I think the convergence is a global state. If one node is converged at some time, it stops to iterate. But some far-away node might pass some weight to this node in the future, and the node's weight need update at that time.

So is it acceptable to stop iterating for some single node?


The below is a pdf to a paper by the Stanford developers of Green-Marl, explaining the DSL fully. The optimizations, the type of data structures and the implementation fully.

Green-Marl: A DSL for Easy and Efficient Graph Analysis


For those interested in pregel here is an overview: http://googleresearch.blogspot.com/2009/06/large-scale-graph-computing-at-google.html

From the overview: "In Pregel, programs are expressed as a sequence of iterations. In each iteration, a vertex can, independently of other vertices, receive messages sent to it in the previous iteration, send messages to other vertices, modify its own and its outgoing edges' states, and mutate the graph's topology"
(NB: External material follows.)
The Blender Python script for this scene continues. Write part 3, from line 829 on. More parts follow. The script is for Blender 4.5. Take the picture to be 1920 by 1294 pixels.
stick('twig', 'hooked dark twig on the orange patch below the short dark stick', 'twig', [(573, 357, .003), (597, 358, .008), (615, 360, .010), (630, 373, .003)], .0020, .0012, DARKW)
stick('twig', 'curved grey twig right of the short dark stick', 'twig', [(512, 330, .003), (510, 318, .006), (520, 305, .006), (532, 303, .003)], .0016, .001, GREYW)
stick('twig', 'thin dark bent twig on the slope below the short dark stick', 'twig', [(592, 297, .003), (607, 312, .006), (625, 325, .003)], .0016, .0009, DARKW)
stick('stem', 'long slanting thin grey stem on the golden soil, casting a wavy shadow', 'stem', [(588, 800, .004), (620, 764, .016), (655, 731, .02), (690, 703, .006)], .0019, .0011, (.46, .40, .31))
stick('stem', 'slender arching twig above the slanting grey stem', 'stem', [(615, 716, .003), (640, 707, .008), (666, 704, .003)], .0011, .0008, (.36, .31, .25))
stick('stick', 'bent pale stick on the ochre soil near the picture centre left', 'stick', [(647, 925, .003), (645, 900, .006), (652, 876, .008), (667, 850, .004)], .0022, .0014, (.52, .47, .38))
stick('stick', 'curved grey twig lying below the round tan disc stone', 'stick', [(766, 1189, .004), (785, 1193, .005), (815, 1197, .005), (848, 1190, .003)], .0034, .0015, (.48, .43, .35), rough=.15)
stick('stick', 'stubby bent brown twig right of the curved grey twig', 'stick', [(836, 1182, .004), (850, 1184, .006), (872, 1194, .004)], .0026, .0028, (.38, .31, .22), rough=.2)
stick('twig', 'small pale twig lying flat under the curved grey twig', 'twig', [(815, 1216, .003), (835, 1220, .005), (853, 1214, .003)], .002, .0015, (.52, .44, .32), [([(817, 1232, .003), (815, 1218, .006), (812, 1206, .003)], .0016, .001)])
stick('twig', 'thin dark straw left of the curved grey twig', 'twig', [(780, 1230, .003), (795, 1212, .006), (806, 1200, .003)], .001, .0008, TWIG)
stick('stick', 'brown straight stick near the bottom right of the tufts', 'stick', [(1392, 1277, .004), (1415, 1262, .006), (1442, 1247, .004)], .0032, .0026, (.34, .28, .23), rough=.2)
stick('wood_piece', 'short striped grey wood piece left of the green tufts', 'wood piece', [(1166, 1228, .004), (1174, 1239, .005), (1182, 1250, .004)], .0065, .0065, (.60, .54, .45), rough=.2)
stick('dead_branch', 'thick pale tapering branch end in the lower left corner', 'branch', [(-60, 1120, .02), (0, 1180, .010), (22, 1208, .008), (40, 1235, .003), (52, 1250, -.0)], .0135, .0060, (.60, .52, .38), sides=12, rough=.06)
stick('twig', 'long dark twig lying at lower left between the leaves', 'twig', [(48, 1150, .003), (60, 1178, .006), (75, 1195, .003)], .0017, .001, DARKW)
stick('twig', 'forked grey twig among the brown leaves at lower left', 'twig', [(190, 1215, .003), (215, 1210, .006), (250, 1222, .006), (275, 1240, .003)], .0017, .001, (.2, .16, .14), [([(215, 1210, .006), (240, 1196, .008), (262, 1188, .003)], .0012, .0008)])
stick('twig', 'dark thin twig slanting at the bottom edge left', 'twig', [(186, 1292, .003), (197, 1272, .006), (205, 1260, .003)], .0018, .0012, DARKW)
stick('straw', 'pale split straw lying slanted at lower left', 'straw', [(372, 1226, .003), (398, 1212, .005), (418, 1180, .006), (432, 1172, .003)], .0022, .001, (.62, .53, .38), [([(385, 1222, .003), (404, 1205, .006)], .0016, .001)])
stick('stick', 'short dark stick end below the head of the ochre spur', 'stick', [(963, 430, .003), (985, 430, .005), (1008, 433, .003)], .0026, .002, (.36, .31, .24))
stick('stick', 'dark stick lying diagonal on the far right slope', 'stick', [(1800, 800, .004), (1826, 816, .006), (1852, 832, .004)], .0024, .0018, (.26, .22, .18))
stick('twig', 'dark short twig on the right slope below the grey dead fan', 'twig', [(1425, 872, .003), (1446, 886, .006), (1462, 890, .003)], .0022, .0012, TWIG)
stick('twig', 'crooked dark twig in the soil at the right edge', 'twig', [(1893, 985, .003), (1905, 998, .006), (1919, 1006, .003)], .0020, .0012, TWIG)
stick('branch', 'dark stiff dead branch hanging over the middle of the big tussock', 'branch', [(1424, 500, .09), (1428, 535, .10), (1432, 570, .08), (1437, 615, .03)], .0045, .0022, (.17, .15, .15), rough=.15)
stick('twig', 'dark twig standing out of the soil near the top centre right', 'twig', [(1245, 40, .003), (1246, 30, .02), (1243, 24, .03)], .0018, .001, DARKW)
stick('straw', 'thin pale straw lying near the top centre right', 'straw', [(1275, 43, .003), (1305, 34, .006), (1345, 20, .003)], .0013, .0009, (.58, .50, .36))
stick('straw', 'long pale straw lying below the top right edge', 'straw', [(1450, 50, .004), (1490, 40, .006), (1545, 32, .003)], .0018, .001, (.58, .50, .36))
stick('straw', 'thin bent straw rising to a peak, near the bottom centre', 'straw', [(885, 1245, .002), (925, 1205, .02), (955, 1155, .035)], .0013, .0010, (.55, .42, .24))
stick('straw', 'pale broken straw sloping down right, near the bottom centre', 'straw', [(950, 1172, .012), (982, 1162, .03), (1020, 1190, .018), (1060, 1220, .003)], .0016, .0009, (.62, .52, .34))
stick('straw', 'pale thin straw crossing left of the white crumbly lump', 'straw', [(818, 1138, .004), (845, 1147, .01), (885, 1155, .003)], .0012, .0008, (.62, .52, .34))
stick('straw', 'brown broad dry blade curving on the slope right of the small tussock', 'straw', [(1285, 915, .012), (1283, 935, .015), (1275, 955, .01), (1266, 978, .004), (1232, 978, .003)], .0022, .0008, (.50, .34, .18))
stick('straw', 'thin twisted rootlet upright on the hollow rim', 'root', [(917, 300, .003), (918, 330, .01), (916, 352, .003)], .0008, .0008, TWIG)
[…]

I found another one called GraphX, which seems interesting. From their website: "The goal of the GraphX project is to unify graph-parallel and data-parallel computation in one system with a single composable API." It also has quite a large set of operations.


From my understanding (since I don't believe it has yet been explained in the slides), streaming refers to performing computation on a graph dynamically, rather than statically (in memory). Usually (from internet searches), streaming refers to small changes in a large graph which are unrelated, and thus provide a constant "stream" of new data for analysis. However, in this case, streaming can also refer to when we do not have enough memory to hold the entire graph (and so we must constantly pull our information about different sections of the graph from memory as a stream).
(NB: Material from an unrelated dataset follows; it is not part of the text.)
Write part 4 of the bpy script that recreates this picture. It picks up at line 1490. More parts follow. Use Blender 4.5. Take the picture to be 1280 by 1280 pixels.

Here, sharding is used on a directed graph. This method can be adapted to an undirected graph by creating a directed graph where every edge goes both ways. You only need to read a single shard then to obtain all information about the vertices in that shard. This method of course comes at the expense of space since every undirected edge has to be stored as two directed edges. Is there a more efficient representation for streaming undirected graphs?
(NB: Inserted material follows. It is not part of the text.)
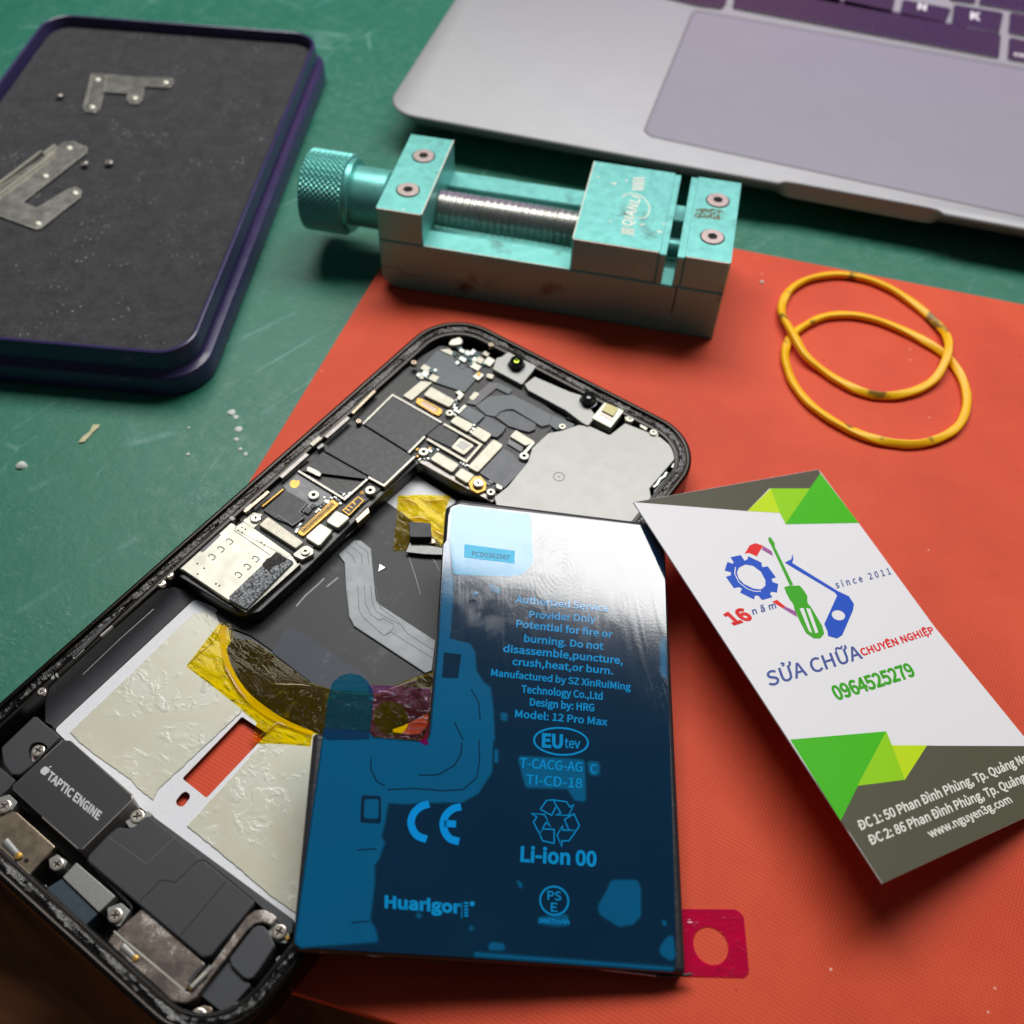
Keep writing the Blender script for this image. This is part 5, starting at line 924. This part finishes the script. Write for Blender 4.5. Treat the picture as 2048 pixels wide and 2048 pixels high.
mb = MB(); q = fb.pts('H 1420,860 1460,800 1480,720 1500,690 1475,800 1470,870 1490,910 1440,915 1380,870', zt_); fill(mb, [ccw(q)], zt_); mb.build('pull_tab', M['pink_tab'], bat)
q = fp.pts  # tab lying on the mat, world axes
fz = zframe(0, 0, 0); FR['_w'] = fz
out = rounded(ccw(fz.pts('W 700,435 1430,440 1530,530 1600,1260 1540,1315 860,1300 700,1300', 2.25)), [0][0] or 1.2, 6); hc = Vector(fz.pts('W 1105,905', 2.25)[0]); ea = Vector(fz.pts('W 1330,920', 2.25)[0]) - hc; eb = Vector(fz.pts('W 1080,660', 2.25)[0]) - hc
mb = MB(); hl = [tuple(hc + ea * math.cos(t_ * math.pi / 18) + eb * math.sin(t_ * math.pi / 18)) for t_ in range(36)]; prism(mb, out, 2.12, 2.25, 0, [hl]); mb.build('pull_tab', M['pink_tab'], bat, fz)['label'] = 'magenta pull tab with a round hole lying on the mat'
# connector and its flex, over the phone's bay
def wplate(nm, pl, z0, z1, mt, bev, r): plate(bat, nm, pl, z0, z1, M[mt], bev, r, fr=fz)
wplate('connector', 'G 760,602 1042,616 1050,800 768,798', 4.6, 6.2, 'module', 0.15, 0.35)
wplate('flex_cable', 'G 768,808 952,820 945,895 1212,940 1215,1030 960,1020 715,992 762,890', 4.2, 4.5, 'gloss_black', 0.08, 0.2); wplate('flex_fold', 'G 765,806 950,818 948,860 766,850', 4.4, 5.0, 'gloss_black', 0.2, 0.2); wplate('flex_contact', 'G 955,822 1080,812 1110,870 960,900', 4.0, 4.4, 'brown_steel', 0.08, 0.2)

# ================================================================ business card leaning on battery and phone
fc = Frame((35.11, 50.19, 15.97), (0.4934, 0.8308, -0.2575), (-0.8606, 0.5090, 0.0000), (0.131, 0.222, 0.9662))
z_ = Vector(fc.r[0]).cross(Vector(fc.r[1])).normalized(); x_ = Vector(fc.r[0]).normalized(); fc = Frame(fc.o, x_, z_.cross(x_), z_)
card = thing('business_card', 'white business card with green corner bands and tool logo, leaning on the battery', 'business card', fc)
cp = fc.pts('* 1267,1004 1637,938.5 1716,1044 1869.5,1254 2048,1473 2144,1591 2048,1636 1765,1767', 0)
mb = MB(); prism(mb, ccw(cp), -0.34, 0, 0.03, bottom=True); mb.build('stock', M['card'], card)
ZC = 0.02; 
def inkp(nm, pls, mt, z=ZC, hole=None):
    mb = MB()
    for pl in pls:
        p = ccw(fc.pts(pl, z)); hs_ = [ccw(fc.pts(h, z))[::-1] for h in (hole or [])]; fill(mb, [p] + hs_, z)
    return mb.build(nm, M[mt], card, fc, smooth=0)
inkp('corner_band', ['* 1268,1004.2 1637,938.9 1641,946 O 795,165 620,165 525,262'], 'olive'); inkp('corner_band', ['O 925,1590 1000,1442 1200,1416 1297,1269 * 1880,1491.5 2061,1492 2143,1591 2048,1635.5 1765.3,1766.6 1700,1666'], 'olive')
inkp('corner_fold', ['O 625,165 525,262 665,270'], 'lime2', 0.03); inkp('corner_fold', ['O 625,165 797,165 690,318 665,270'], 'lime', 0.032); inkp('corner_fold', ['* 1641,946 O 1004,313 688,319'], 'grass', 0.034)
inkp('corner_fold', ['O 709,1243 1122,1208 1000,1442 926,1592'], 'grass', 0.034); inkp('corner_fold', ['O 1122,1208 1147,1268 1202,1416 998,1442'], 'lime', 0.036); inkp('corner_fold', ['O 1147,1268 1297,1268 1202,1416'], 'lime2', 0.038)
def elp(c, a, b, n=28): p = px(c + ' ' + a + ' ' + b); c, a, b = map(Vector, p); return [tuple(c + (a - c) * math.cos(2 * math.pi * i / n) + (b - c) * math.sin(2 * math.pi * i / n)) for i in range(n)]
gear = 'Y4 190,352 212,285 250,298 262,290 235,248 315,232 345,275 368,265 370,240 475,290 480,325 525,320 587,405 555,415 560,440 605,455 595,522 555,515 540,530 560,558 480,580 450,545 425,545 418,575 310,522 325,490 300,480 262,488 200,400 238,388 240,365'
inkp('gear_emblem', [gear], 'ink_royal', 0.03, [px('Y4 285,370 300,330 350,305 410,315 470,360 505,425 505,470 470,498 410,490 340,455 300,415')])
mb = MB(); ribbon(mb, fc.pts('Y4 275,325 268,375 300,440 360,490 420,512 470,512', 0.035), 0.22, 0.03, 0.036); mb.build('gear_gleam', M['card'], card, fc)
inkp('ribbon_emblem', ['Y4 345,222 385,155 430,140 490,160 460,205 440,242 380,216', 'Y4 557,592 595,578 660,630 637,642'], 'ink_red', 0.03); inkp('ribbon_emblem', ['Y4 490,162 555,202 563,240 478,190', 'Y4 660,630 738,666 752,712 637,642'], 'ink_plum', 0.03)
inkp('screwdriver_emblem', ['Y4 527,98 545,92 580,145 576,162 720,460 695,468 552,160 531,125', 'Y4 650,480 690,468 770,468 800,500 830,550 830,600 862,640 945,780 960,840 930,876 880,876 820,835 770,740 730,650 720,610 690,570 665,520'], 'ink_green', 0.04)
inkp('screwdriver_gleam', ['Y4 770,645 800,641 868,835 842,820', 'Y4 820,642 850,646 915,830 892,836'], 'card', 0.046)
inkp('pry_tool_emblem', ['Y4 655,290 705,265 715,222 722,265 712,292 1065,510 1150,550 1190,610 1182,660 1100,850 1060,877 990,857 985,820 960,765 1060,545 1040,520 700,318'], 'ink_royal', 0.04, [elp('Y4 1070,697', '1112,725', '1040,725')])
def ink(nm, s, q, mt, bo=0.03, sp=1.0): mb = MB(); lettering(mb, fc, s, q, 0.05, bo, 0, sp); return mb.build(nm, M[mt], card, fc, smooth=0)
ink('card_lettering', '16', 'Y4 262,768 408,722 180,690', 'ink_red', .12); ink('card_lettering', 'năm', 'Y4 412,692 590,640 398,645', 'ink_greyblue', .05, 1.25); ink('card_lettering', 'since 2011', 'Y4 1058,488 1478,378 1040,440', 'ink_greyblue', .04, 1.25)
ink('card_lettering', 'SỬA CHỮA', 'Y4 540,1245 1258,1028 505,1138', 'ink_greyblue', .035); ink('card_lettering', 'CHUYÊN NGHIỆP', 'Y4 1258,1010 1815,832 1232,960', 'ink_red', .07); ink('card_lettering', '0964525279', 'Y4 1062,1352 1668,1160 1008,1252', 'ink_green', .075)
l1 = px('O 1012,1633 1713,1345 995,1595'); e_ = 1.065
def ext(q): (a, b, c) = q; return [a, (a[0] + (b[0] - a[0]) * e_, a[1] + (b[1] - a[1]) * e_), c]
l2 = [(x + 45 / 2.147, y + 63 / 2.147) for x, y in l1]
ink('card_lettering', 'ĐC 1: 50 Phan Đình Phùng, Tp. Quảng Ngãi', ext(l1), 'ink_white', .06); ink('card_lettering', 'ĐC 2: 86 Phan Đình Phùng, Tp. Quảng Ngãi', ext(l2), 'ink_white', .06); ink('card_lettering', 'www.nguyen3g.com', 'V 545,1330 1330,985 495,1262', 'ink_white', .06)

# ================================================================ crumbs and slivers on the table and the mat
def crumb(c, z, r, label, mt='crumb', seed=0, h=0.6, n=9, grp='crumbs and drips'):
    p = FW.pts(c, z); cx = sum(a for a, b in p) / len(p); cy = sum(b for a, b in p) / len(p); rg = random.Random(seed); fr = zframe(cx, cy, z); mb = MB()
    if len(p) == 1:
        lathe(mb, [(r, 0.02), (r * .95, h * .4), (r * .6, h * .85), (r * .2, h)], n, rough=lambda i, j: r * 0.35 * (rg.random() - .5))
    else:
        q = [(a - cx, b - cy) for a, b in p]; prism(mb, rounded(ccw(q), 0.2), 0.02, h, min(0.15, h * .4))
    me = mb.mesh('crumb'); o = link('crumb' if mt == 'crumb' else 'sliver', me, M[mt], None, 40); o.location = fr.o * MM; o['label'] = label; o['category'] = 'crumb' if mt == 'crumb' else 'sliver'
    if mt == 'crumb': o['group'] = grp
crumb('P 445,930 470,895 510,865 530,825 572,825 560,845 530,870 505,900 480,925', 0, 0, 'thin straw coloured sliver on the green table below the purple tin', 'sliver', 1, 0.4)
crumb('P 125,1055', 0, 1.2, 'pale rough crumb alone at the left side of the green table', 'crumb', 2, 1.0)
for i, (c, r, lb__) in enumerate((('P 1315,755', 1.0, 'largest pale crumb at the top of the row beside the red mat'), ('P 1340,780', 0.7, 'pale crumb touching the largest crumb of the row beside the red mat'), ('P 1355,848', 1.0, 'flat pale crumb below the two touching ones beside the red mat'), ('P 1343,908', 0.7, 'round drop in the middle of the row beside the red mat'), ('P 1365,962', 0.55, 'small round drop second from the end of the row nearest the phone'), ('P 1395,990', 0.6, 'round drop at the end of the row nearest the phone'), ('P 1070,992', 0.5, 'small pale drop alone on the green table left of the row'), ('P 1072,842', 0.4, 'tiny pale speck on the green table above the lone drop'))): crumb(c, 0, r, lb__, 'crumb', 10 + i, 0.35)
crumb('S 90,250', 2, 0.6, 'tiny grey metal crumb on the red mat between the vise and the rubber bands', 'crumb', 30, 0.5); crumb('S 270,725', 2, 0.35, 'tiny pale speck on the red mat touching the left side of the rubber bands', 'crumb', 31, 0.3); crumb('Y1 1245,880 1270,890 1262,900 1240,892', 9.6, 0.3, 'tiny dark flake on the battery film', 'sliver', 32, 0.3) if False else None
Here, the point of this data structure is to maximize disk utility when performing operations that only require a vertex's local neighborhood. Since the entire graph cannot fit in memory and random disk access is VERY expensive, we want to organize the graph into these intervals, so disk access pattern is more predictable (contiguous).

One other interesting thing is how this approach compares in terms of performance and complexity of that of using distributed systems. Sure, failure tolerance and consistency is a pain in the ass for the developer who writes the framework, but the end user won't feel much difference (since using DS underneath a language like Ligra would actually be a reasonable implementation, I think). Also, as we saw with web servers, hitting disk is worse then hitting network and accessing a in-memory cache. Anyone else have an opinion?


@uhkiv, I agree a DS approach is likely better suited for this type of computation. It seems like the problem is almost entirely memory bound, which network latencies can easily trump disk latencies on. But as was stated in an earlier slide, the motivation behind this approach was because clustering machines is difficult/expensive.


Are there cases where the structure of the graph leads to sharding with very uneven shard sizes, diminishing the benefits of this technique?


Well from this article, it discusses how finding an ideal distribution of a graph onto many different memory banks is a difficult task and how different distributions of the same data can vastly change the communication overhead of computations on the graph:



Is it possible to sort edges by value (or some key in general)? Does sort by source vertex id have other impacts? One thing I can think of is that destination vertices can be loaded faster but that does not seem to apply to sparse graph.


I think that it is important to note that the ssd and hard drive data have different scales for the Y-axis. Otherwise it looks like that the hard drive is faster than the SSD, but the SSD is actually about twice as fast as the hard drive.